I think it does. This is a complex beer, to be sure, and you can tell it was dry-hopped. In fact, it might be a little too complex. The flavors are all crashing into each other; I think the problem is too many different kinds of malt. The bottle says they use pale, crystal and chocolate malts. I think they need to pick two (probably throwing out the chocolate would be best).

The taste is hard to describe, but if I had to guess something I'd say that it starts off with a harsh floral hop flavor and finishes with chocolate malt, which persists into the aftertaste (along with some of that sourdough). Between the hops and the malts is a weird blank space that tastes almost watery, quite a trick in a beer with so much going on. There's no hint of alcohol, so I have no idea how much is in there because they don't seem to print ABV values on the labels of beers sold in Tennessee. [UPDATE: The website's Turbodog page says it's "a bit stronger" than their other beers, which I'm guessing means ~6.5%]

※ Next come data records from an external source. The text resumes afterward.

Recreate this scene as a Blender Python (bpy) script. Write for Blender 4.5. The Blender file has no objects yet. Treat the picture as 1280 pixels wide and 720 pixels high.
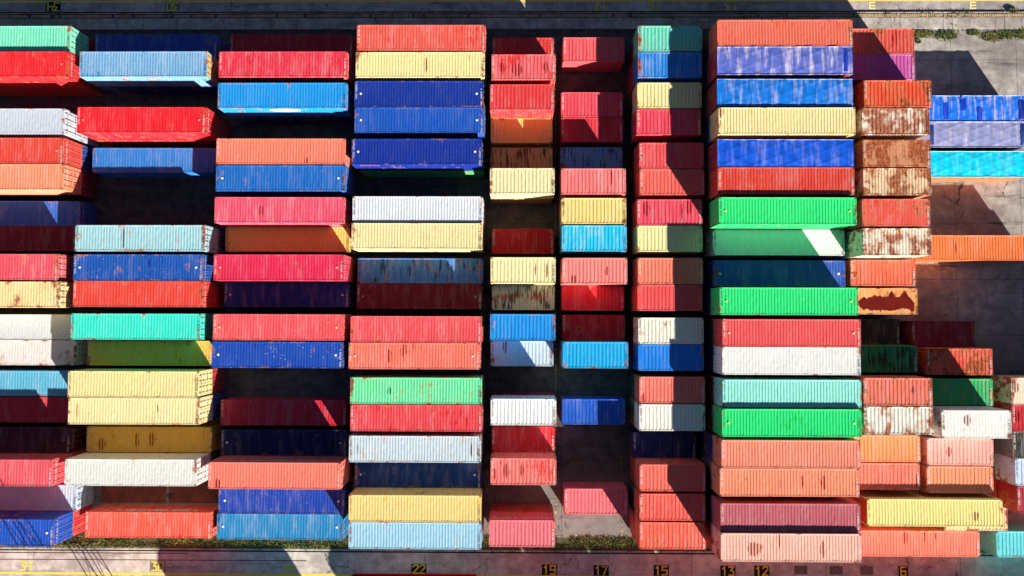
import bpy, bmesh, math, random
from mathutils import Matrix, Vector
random.seed(7)
S = bpy.context.scene
COL = S.collection
R = math.radians

# ------------------------------------------------------------------ helpers
def lin(c):
    return tuple(((v/255)/12.92 if v/255 <= .04045 else ((v/255+.055)/1.055)**2.4) for v in c)

def link(o, parent=None):
    COL.objects.link(o)
    if parent: o.parent = parent
    return o

def mesh(name, verts, faces, mat=None, smooth=False):
    m = bpy.data.meshes.new(name); m.from_pydata(verts, [], faces); m.update()
    if mat: m.materials.append(mat)
    if smooth:
        for p in m.polygons: p.use_smooth = True
    return m

class MB:
    def __init__(s): s.v = []; s.f = []
    def quad(s, a, b, c, d):
        n = len(s.v); s.v += [a, b, c, d]; s.f.append((n, n+1, n+2, n+3))
    def box(s, x0, x1, y0, y1, z0, z1):
        n = len(s.v)
        s.v += [(x, y, z) for z in (z0, z1) for y in (y0, y1) for x in (x0, x1)]
        for f in ((0, 2, 3, 1), (4, 5, 7, 6), (0, 1, 5, 4), (1, 3, 7, 5), (3, 2, 6, 7), (2, 0, 4, 6)):
            s.f.append(tuple(n+i for i in f))
    def cbox(s, x0, x1, y0, y1, z0, z1, b=.012):
        # box with its upper edges chamfered
        n = len(s.v)
        s.v += [(x0, y0, z0), (x1, y0, z0), (x1, y1, z0), (x0, y1, z0),
                (x0, y0, z1-b), (x1, y0, z1-b), (x1, y1, z1-b), (x0, y1, z1-b),
                (x0+b, y0+b, z1), (x1-b, y0+b, z1), (x1-b, y1-b, z1), (x0+b, y1-b, z1)]
        s.f.append((n+3, n+2, n+1, n)); s.f.append((n+8, n+9, n+10, n+11))
        for i in range(4):
            j = (i+1) % 4
            s.f.append((n+i, n+j, n+4+j, n+4+i)); s.f.append((n+4+i, n+4+j, n+8+j, n+8+i))
    def tube(s, p, q, r, k=8):
        p = Vector(p); q = Vector(q); d = (q-p).normalized()
        a = d.orthogonal().normalized(); b = d.cross(a); n = len(s.v)
        for c in (p, q):
            for i in range(k):
                t = 2*math.pi*i/k; s.v.append(tuple(c+a*math.cos(t)*r+b*math.sin(t)*r))
        for i in range(k):
            j = (i+1) % k; s.f.append((n+i, n+j, n+k+j, n+k+i))
        s.f.append(tuple(n+i for i in range(k))[::-1]); s.f.append(tuple(n+k+i for i in range(k)))
    def disc(s, x, y, z, r, h=.004, k=14):
        n = len(s.v)
        for i in range(k):
            t = 2*math.pi*i/k; s.v.append((x+r*math.cos(t), y+r*math.sin(t), z+h))
        s.f.append(tuple(n+i for i in range(k)))
    def data(s, name, mat=None, smooth=False): return mesh(name, s.v, s.f, mat, smooth)
    def build(s, name, mat, parent=None): return link(bpy.data.objects.new(name, s.data(name, mat)), parent)

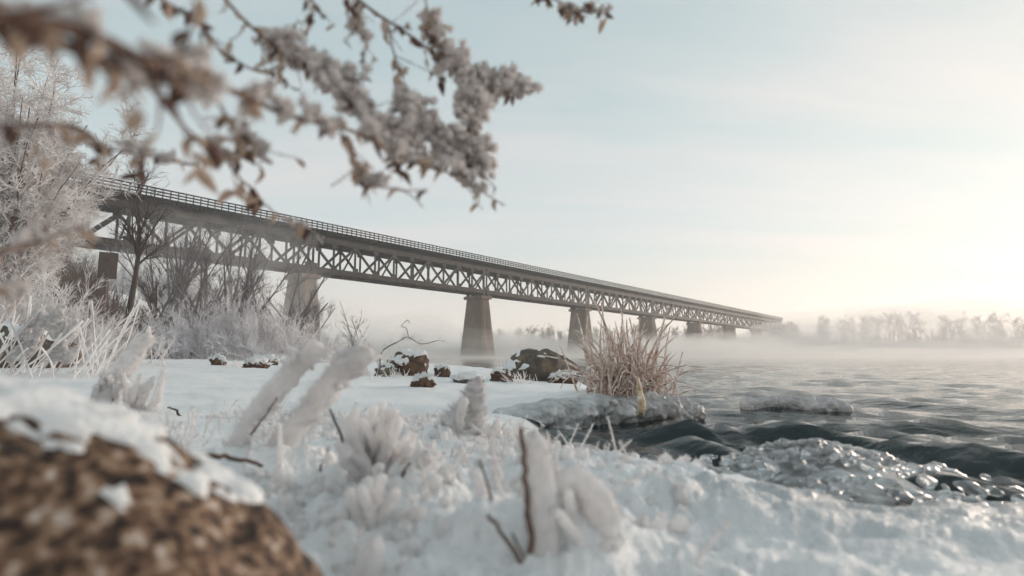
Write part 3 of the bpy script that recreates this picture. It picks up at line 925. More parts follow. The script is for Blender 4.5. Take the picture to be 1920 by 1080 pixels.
# ------------------------------------------------------------------ rocks
def rock(px, py_base, w, h, Yd, seed, mat, label, snow=0.5, depth=None, cat='rock', name='rock', nu=72, nv=44, sink=0.3, snow_t=0.03, rough=0.30, base=None, group=None, snow_dir=(0, 0, 1), patch=0.45, pfreq=3.4, pw=0.35):
    x = PX(px, Yd)
    z0 = gz(x, Yd)
    c = np.array([x, Yd, z0 + h * 0.14]) if base is None else np.asarray(base)
    d, q = sphere_dirs(nu, nv)
    nz = fbm(d * 1.3 + seed * 5.3, 3, seed) * rough + fbm(d * 4 + seed, 3, seed + 9) * rough * 0.25
    sgn = np.sign(d); dd = sgn * np.abs(d) ** 0.97
    V = dd * np.array([w / 2, (depth or w * 0.8) / 2, h * 0.65]) * (1 + nz)[:, None]
    r = empty(name, c); tag(r, label, cat, group)
    build('stone', Geo().add(V + c, q), mat, r)
    if snow > 0:
        nrm = unit(d / np.array([w / 2, (depth or w * 0.8) / 2, h * 0.65]))
        up = nrm @ unit(np.asarray(snow_dir, float))
        mask = sstep(0, pw, up - (1 - snow) + patch * fbm(d * pfreq + seed * 2, 5, seed + 20, 0.62))
        lum = 1 + 0.8 * fbm(d * 16 + seed, 3, seed + 30)
        Vs = V + nrm * ((mask * snow_t * lum) - (1 - mask) * 0.02)[:, None]
        build('snow_cap', Geo().add(Vs + c, q), M_snow, r)
    return r
rock(1008, 730, 1.25, 0.62, 9.6, 3, M_rock, 'large dark grey boulder with snow on one flank beside the grass clump', 0.40, 1.0, rough=0.17, snow_dir=(-0.85, -0.2, 0.35))
rock(940, 728, 0.32, 0.19, 8.2, 5, M_rock_br, 'small dark stone in front of the large grey boulder', 0.25)
rock(1055, 722, 0.42, 0.20, 8.8, 6, M_rock_br, 'low brown stone between the large boulder and the grass clump', 0.45)
rock(766, 700, 0.74, 0.46, 9.4, 8, M_rock_br, 'rounded brown rock with dark side near the bare arching twig', 0.35, 0.7)
rock(724, 700, 0.34, 0.20, 9.0, 9, M_rock, 'small dark stone touching the rounded brown rock', 0.45)
rock(832, 700, 0.26, 0.20, 9.2, 10, M_rock_br, 'small upright brown stone beside the rounded brown rock', 0.40)
rock(793, 735, 0.26, 0.13, 6.1, 11, M_rock_br, 'flat rust brown stone lying alone on the snow', 0.30)
rock(880, 714, 0.40, 0.10, 7.6, 12, M_rock, 'flat dark stone mostly buried in snow before the boulders', 0.55)
rock(485, 690, 0.42, 0.20, 10.0, 13, M_rock_br, 'low dark reddish stone with a snow cap before the grey bushes', 0.48, snow_t=0.05)
rock(414, 683, 0.26, 0.16, 10.5, 14, M_rock_br, 'small reddish stone with frost tufts before the grey bushes', 0.45, snow_t=0.04)
rock(507, 674, 0.34, 0.20, 11.5, 15, M_rock, 'dark stone behind the low snow-capped reddish stone', 0.55, snow_t=0.04)
rock(45, 700, 1.10, 0.62, 7.4, 16, M_rock, 'dark hollow rock half hidden behind the frosted reeds', 0.30)
rock(85, 745, 0.22, 0.07, 2.6, 17, M_rock, 'thin dark stone edge showing above the big near boulder', 0.5)
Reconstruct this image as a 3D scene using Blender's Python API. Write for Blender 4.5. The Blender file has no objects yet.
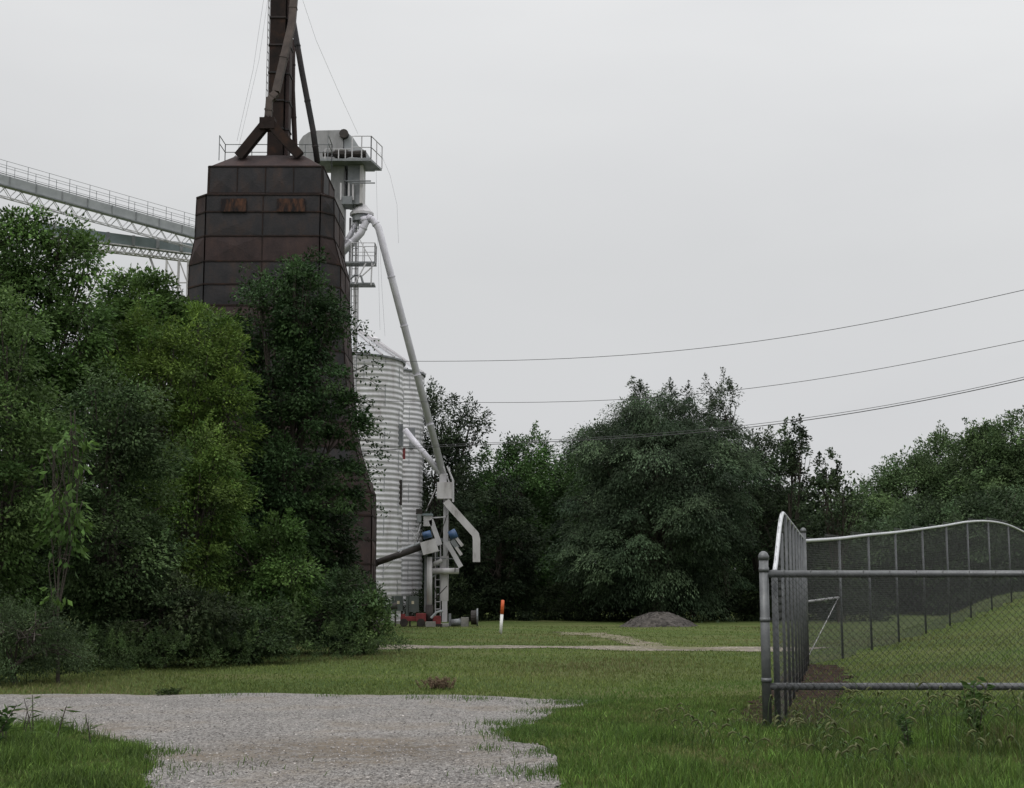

One interesting thing: the head disappeared after a few minutes, and with it went the aroma. Seriously, once the head is gone there's no smell coming off this beer. Strange. There's also kind of a lousy mouthfeel, because the beer blew it's carbonation wad in building up that thick head. A porter or a stout is allowed to feel this flat, but an ale should not. The overall effect is profoundly uninteresting.

The rating: 4/10. I think it's actually better out of the bottle, which is not a positive thing. I can't think of any reason I'd recommend this beer, so it's not recommended for anyone who's got access to anything better.